Selanjutnya, tindakan si Pandai yang mau mempertahankan kebenaran di hadapan si Bodoh bukan dianggap sebagai tindakan yang tidak berguna. Ia mau melakukan sesuatu untuk mengoreksi pandangan salah. Kejahatan dapat merajalela karena orang baik menolak melakukan sesuatu. Kejahatan bersimaharaja karena orang baik bersikap apatis. Oscar Schindler pada masa PD II berani berkata tidak pada kekejaman dan menyelamatkan ribuan nyawa. Paul Rusesabagina berani berkata tidak pada kekejaman dan menyelamatkan nyawa kaum Hutu yang terancam pembantaian keji. 
.
Jadi upaya si Pandai itu menurut saya sudah benar dan tidak dapat dikatakan sebagai perdebatan tidak bermanfaat. Ia sudah berupaya mengoreksi ketidak-benaran dan tidak bersikap apatis. Bisa saja ia bersikap masa bodoh dan membiarkan si Bodoh dengan pandangan salahnya. Namun itu tidak dilakukannya. Lalu atas dasar apa, guru layak memberikan hukuman 5 pukulan? Jika semua orang menganut pemikiran guru tersebut, maka tidak ada orang yang akan berani mengungkapkan kebenaran. Mereka semua khawatir mendapatkan “lima pukulan dengan rotan.” Semua orang akan menjadi apatis.
.
Sebenarnya ada alternatif yang lebih bijaksana. Bisa saja ditanyakan pada si Bodoh, apakah menurutnya definisi operasi hitung “x” itu.
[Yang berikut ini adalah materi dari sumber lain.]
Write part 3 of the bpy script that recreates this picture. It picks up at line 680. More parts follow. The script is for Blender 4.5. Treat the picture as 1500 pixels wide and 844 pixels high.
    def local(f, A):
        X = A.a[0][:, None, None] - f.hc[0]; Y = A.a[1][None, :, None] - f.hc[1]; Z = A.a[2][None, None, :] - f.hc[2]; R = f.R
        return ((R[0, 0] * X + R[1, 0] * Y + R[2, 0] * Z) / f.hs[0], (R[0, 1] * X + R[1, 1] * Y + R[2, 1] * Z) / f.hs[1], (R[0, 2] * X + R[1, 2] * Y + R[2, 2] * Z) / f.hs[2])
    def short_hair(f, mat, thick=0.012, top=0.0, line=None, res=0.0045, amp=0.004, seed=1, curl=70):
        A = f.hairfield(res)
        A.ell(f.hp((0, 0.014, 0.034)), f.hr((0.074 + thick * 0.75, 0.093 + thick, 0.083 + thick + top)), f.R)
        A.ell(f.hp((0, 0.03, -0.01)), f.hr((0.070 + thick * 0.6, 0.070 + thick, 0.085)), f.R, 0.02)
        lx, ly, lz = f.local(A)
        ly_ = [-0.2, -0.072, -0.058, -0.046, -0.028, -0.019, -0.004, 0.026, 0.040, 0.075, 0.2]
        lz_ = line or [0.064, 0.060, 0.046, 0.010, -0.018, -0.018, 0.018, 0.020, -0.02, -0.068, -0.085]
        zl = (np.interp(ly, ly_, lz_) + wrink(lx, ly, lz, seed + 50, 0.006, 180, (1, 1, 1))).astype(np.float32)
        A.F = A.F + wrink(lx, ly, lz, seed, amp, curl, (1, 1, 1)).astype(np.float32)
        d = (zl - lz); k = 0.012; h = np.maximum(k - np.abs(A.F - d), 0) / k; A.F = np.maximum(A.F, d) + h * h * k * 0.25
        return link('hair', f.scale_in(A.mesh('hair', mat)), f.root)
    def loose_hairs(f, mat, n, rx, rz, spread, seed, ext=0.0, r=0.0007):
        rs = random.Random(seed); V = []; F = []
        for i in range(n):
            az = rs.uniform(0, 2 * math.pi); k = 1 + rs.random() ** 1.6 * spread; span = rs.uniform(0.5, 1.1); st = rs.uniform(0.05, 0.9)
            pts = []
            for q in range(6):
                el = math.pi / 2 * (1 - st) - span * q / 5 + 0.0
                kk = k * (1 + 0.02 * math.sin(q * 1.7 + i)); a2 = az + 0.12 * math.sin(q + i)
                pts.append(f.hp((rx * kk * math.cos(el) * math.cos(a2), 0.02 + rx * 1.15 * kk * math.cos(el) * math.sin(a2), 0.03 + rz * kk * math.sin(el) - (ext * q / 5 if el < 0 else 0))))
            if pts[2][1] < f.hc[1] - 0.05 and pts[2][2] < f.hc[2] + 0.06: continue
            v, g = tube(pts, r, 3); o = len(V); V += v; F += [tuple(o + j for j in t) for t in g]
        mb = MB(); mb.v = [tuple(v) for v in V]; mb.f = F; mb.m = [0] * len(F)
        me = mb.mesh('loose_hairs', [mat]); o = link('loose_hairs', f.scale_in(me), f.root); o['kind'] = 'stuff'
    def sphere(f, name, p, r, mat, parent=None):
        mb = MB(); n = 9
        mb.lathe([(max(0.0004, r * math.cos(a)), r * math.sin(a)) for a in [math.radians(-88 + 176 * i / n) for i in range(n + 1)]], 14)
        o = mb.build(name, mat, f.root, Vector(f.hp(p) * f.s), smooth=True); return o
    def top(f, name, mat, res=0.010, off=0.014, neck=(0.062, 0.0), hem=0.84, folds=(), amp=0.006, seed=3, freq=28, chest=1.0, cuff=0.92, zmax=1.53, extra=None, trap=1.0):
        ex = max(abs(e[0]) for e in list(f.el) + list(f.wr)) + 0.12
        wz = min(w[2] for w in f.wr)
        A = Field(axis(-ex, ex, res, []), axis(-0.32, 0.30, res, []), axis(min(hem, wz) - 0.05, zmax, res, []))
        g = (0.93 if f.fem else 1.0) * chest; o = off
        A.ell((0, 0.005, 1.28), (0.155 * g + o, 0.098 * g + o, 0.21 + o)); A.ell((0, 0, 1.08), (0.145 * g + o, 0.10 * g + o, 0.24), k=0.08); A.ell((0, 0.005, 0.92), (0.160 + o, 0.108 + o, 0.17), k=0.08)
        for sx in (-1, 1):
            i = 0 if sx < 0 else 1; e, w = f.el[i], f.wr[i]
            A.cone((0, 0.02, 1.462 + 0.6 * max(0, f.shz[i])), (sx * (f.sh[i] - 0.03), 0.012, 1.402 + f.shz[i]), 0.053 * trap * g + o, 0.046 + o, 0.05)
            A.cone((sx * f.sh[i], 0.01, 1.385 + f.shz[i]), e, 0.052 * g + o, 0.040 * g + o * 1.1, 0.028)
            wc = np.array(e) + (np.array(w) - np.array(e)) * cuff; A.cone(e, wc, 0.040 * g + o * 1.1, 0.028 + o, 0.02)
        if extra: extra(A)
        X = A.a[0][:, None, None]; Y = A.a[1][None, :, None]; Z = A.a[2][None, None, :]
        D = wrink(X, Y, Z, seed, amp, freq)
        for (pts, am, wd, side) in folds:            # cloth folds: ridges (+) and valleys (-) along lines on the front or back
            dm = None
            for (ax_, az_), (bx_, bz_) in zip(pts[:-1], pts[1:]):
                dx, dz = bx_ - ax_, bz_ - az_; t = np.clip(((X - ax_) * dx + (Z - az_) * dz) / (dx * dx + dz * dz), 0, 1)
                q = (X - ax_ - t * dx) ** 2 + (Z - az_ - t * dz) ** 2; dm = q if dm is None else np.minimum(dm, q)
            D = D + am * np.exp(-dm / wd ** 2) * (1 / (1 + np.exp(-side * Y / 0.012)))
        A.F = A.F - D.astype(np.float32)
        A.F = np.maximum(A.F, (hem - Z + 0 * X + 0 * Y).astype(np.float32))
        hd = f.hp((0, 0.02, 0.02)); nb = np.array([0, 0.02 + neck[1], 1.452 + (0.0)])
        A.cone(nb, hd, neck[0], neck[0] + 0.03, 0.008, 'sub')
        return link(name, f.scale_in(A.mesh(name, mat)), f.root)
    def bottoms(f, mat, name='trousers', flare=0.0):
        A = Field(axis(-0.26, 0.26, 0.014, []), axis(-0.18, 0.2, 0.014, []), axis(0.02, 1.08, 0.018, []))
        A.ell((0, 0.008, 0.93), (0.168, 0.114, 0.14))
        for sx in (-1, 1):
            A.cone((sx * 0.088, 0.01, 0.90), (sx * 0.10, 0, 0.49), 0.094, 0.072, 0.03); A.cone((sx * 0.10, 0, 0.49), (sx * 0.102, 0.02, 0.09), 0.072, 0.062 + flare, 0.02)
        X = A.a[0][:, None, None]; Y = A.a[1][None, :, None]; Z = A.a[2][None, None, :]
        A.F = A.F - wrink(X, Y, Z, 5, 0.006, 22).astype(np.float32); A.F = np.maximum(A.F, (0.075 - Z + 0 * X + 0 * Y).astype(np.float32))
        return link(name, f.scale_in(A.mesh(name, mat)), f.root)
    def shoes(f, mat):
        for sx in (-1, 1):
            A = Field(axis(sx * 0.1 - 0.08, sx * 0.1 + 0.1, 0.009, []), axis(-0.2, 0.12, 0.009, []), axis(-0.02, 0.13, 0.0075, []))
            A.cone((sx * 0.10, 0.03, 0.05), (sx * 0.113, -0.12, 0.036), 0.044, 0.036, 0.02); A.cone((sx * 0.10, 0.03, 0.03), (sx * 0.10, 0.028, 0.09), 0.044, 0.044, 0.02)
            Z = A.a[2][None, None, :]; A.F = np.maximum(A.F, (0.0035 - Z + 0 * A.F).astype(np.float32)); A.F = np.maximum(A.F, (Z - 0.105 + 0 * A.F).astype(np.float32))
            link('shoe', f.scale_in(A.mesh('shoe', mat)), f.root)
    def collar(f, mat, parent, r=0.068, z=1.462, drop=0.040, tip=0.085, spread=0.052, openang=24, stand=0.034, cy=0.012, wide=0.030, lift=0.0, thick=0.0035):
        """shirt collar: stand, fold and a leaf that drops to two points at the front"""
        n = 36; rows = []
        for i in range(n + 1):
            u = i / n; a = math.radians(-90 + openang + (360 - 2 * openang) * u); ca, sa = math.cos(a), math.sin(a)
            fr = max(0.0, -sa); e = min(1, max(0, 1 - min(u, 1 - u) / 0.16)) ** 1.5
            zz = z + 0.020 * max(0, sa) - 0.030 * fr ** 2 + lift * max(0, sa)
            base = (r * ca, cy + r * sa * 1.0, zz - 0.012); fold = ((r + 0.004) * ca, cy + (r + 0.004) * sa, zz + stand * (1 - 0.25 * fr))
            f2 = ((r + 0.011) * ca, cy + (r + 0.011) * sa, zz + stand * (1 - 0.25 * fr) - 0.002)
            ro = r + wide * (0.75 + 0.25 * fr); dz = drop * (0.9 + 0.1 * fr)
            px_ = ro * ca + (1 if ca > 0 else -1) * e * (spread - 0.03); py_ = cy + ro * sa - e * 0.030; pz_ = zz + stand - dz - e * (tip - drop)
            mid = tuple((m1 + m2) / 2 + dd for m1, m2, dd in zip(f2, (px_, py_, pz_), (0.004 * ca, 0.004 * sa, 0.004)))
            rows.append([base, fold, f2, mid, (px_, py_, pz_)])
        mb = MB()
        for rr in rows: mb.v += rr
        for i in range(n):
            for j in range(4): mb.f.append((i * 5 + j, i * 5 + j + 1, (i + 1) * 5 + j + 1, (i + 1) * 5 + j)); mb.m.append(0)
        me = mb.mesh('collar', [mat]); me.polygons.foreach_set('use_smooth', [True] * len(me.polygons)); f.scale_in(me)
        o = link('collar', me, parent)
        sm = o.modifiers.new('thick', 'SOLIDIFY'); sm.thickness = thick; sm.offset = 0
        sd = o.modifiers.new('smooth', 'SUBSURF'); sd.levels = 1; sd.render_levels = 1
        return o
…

Jikalau menurutnya, “x” adalah “kurangkan satu dan kemudian kalikan,” maka adalah benar bahwa 6 x 3 = 15. Dengan demikian, menurut si Bodoh, 6 x 3 pengertiannya adalah (6-1) lalu kalikan 3, maka hasilnya adalah 15. Meskipun ini “benar,” namun tidak sesuai dengan kelaziman. Mungkin si Bodoh punya konsep sendiri mengenai operasi hitung serta lambang-lambangnya. Jika definisinya sudah saling dipahami maka berbagai permasalahan akan jelas. Kendati demikian, si Bodoh juga seyogianya belajar operasi hitung yang lazim, yakni operasi hitung yang dianut oleh banyak orang berdasarkan perjanjian (konvensi). Kalau dia enggan menerima kelaziman, maka tentu sulit baginya hidup di tengah masyarakat (yang menganut kelaziman tersebut). Tetapi tentu saja itu adalah pilihan hidupnya sendiri.
.
Demikian kritikan saya terhadap kisah di atas, yang menurut saya tidak berisikan kebijaksanaan apa pun. Pandangan yang diwakili kisah di atas justru menjerumuskan seseorang pada apatisme. Tidak heran jika diktaktor-diktaktor bengis seperti Hitler, Stalin, Polpot bisa naik ke panggung negara, karena orang-orang baik secara tidak langsung mendukung mereka melalui berdiam diri.
.
Saya kira jika guru pada kisah di atas membaca artikel ini, bila ia benar-benar bijaksana maka tiada ia akan tersinggung sedikit pun. Oleh karenanya, jangan ada yang tersinggung membaca artikel ini. Guru bijaksana saja tidak tersinggung, lalu mengapa Anda yang tersinggung?